The story has a leisurely pacing at first, with time-outs
taken for occasional infodumps in the form of long conversations between
characters, which both fill out their personalities and explore social and
ethical issues – a theme running through the novel.
Wayfarer is given
the job of creating a new tunnel to a planet which is being fought over by
different sections of a violent race. As they approach their goal the tension
ramps up and the pace of the action accelerates. The conclusion is an emotional
ride, paving the way for the next volume. By the end of the story, the reader
has come to like and care for the disparate characters; perhaps oddly, the
captain remains the least well-known of the crew, apart from his unusual
relationship with a member of a different alien race, the beautiful Aeluon. I
enjoyed the ride, and will be buying the next volume in the series – although I
do have one belated reservation, as mentioned in the review of Volume 2 below.

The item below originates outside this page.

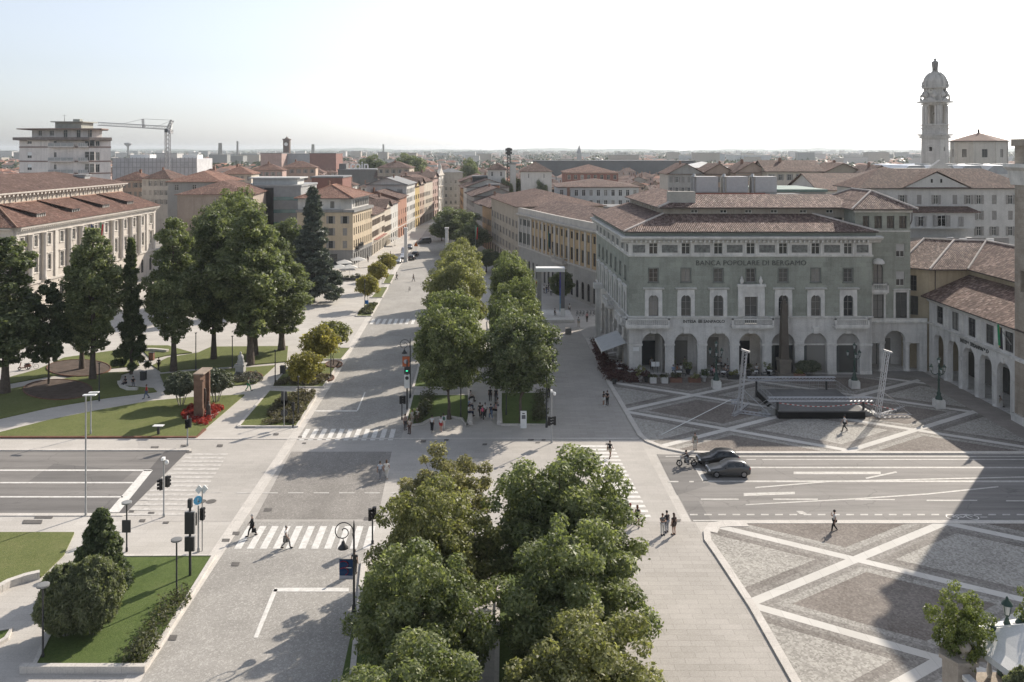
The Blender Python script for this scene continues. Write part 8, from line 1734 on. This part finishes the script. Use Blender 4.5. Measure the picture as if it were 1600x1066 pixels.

*************************************
The strange thing about The
Long Way to a Small Angry Planet which I did not realise until I came to
pick up the second volume, A Closed and
Common Orbit, is that I had forgotten what it was about within weeks of
reading it; I had to read my own review in order to recall it. Even stranger, I
read the first forty pages of Volume 2 one evening, and could recall nothing
about it in the morning. Now, you may say that my advanced years are catching
up with me and I don't doubt that is true; but even so this is a rather extreme
example. I'll see if the story makes a greater impact on my memory as the
series develops.
Reviewing Volume 2 necessarily involves some spoilers
concerning the ending of Volume 1.
Incidentally, the story plunges straight into the action without any hints as to
what had happened previously, so anyone who tries to start this series with the
second volume will have trouble working out what is going on.
A Closed and Common
Orbit is a rather strange sequel, being more like a spin-off, in that the Wayfarer and its crew scarcely get a
mention, even though the story does follow-on immediately from the end of the
first volume with Lovelace, the rebooted ship AI, being transferred to an
artificial body which for all day-to-day purposes can pass as human. This is
highly illegal, which leads to a certain frisson, especially as Lovelace (now
renamed Sidra) is hard-wired to answer truthfully any questions put to her.
Most of the rest of the novel consists of two threads
followed in alternating chapters: one concerns Sidra's attempts to find a place
for herself in the multi-species environment of the plant Coriol, where she is
being looked after by Pepper (a skilled technician who we met in the first
volume); the other follows Pepper's childhood as a cloned scrap-sorter known as
Jane 23. Jane escapes from the recycling factory at the age of 10 and spends
the next nine years living among piles of scrap which cover this part of a
planet. She is aided by the AI (known as Owl) of an abandoned shuttle craft
which becomes her home. Eventually Jane escapes the planet in the repaired
shuttle, and becomes Pepper (not a spoiler, this is signalled at the start).
It has to be said that there isn't a great deal of action
going on. Jane 23's existence among the scrap-heaps is certainly memorable, largely
as a result of a substantial part of the book being devoted to describing it in
great detail. Meanwhile, Sidra's own existential issues as she struggles to
"find herself" do rather resemble a typical teenager's experience,
down to the fits and sulks which seem inappropriate for an AI. As with the first, the second volume has
various social/ethical issues scattered through it, giving an impression that
the author is plugging her personal views. The most memorable concerns the
child-rearing practices of the advanced Aeluons, who regard this task as far
too important to leave to amateurs who have other things to do, so their babies
are handed over to full-time professionally-qualified child-rearers.
The story was interesting enough to hold my attention even
though it was really not what I expected of a sequel. Although somewhat
lukewarm about the development of the series, I would probably have bought the
third volume Record of a Spaceborn Few
(this completist habit is hard to break!) but I have been tipped off that it
involves yet another set of new characters and is rather disappointing, so I'm
unlikely to be reading it.
2 comments:
i have trouble with books that copy plots and/or characters that i've loved in the past Daneel Olivaw, Firefly, Farscape, et alia... i just wondered how you deal with that?
It is often said that there are very few standard plots in fiction; the author's skill lies in using the elements in a a different way, or from a different perspective. Just think of all of those detective series, all written to a limited number of standard formulas!
Offhand, the only time when I really objected to a novel being far too close to a well-known published work was Brooks's Shannara fantasy series, which appeared to borrow very heavily from Tolkien.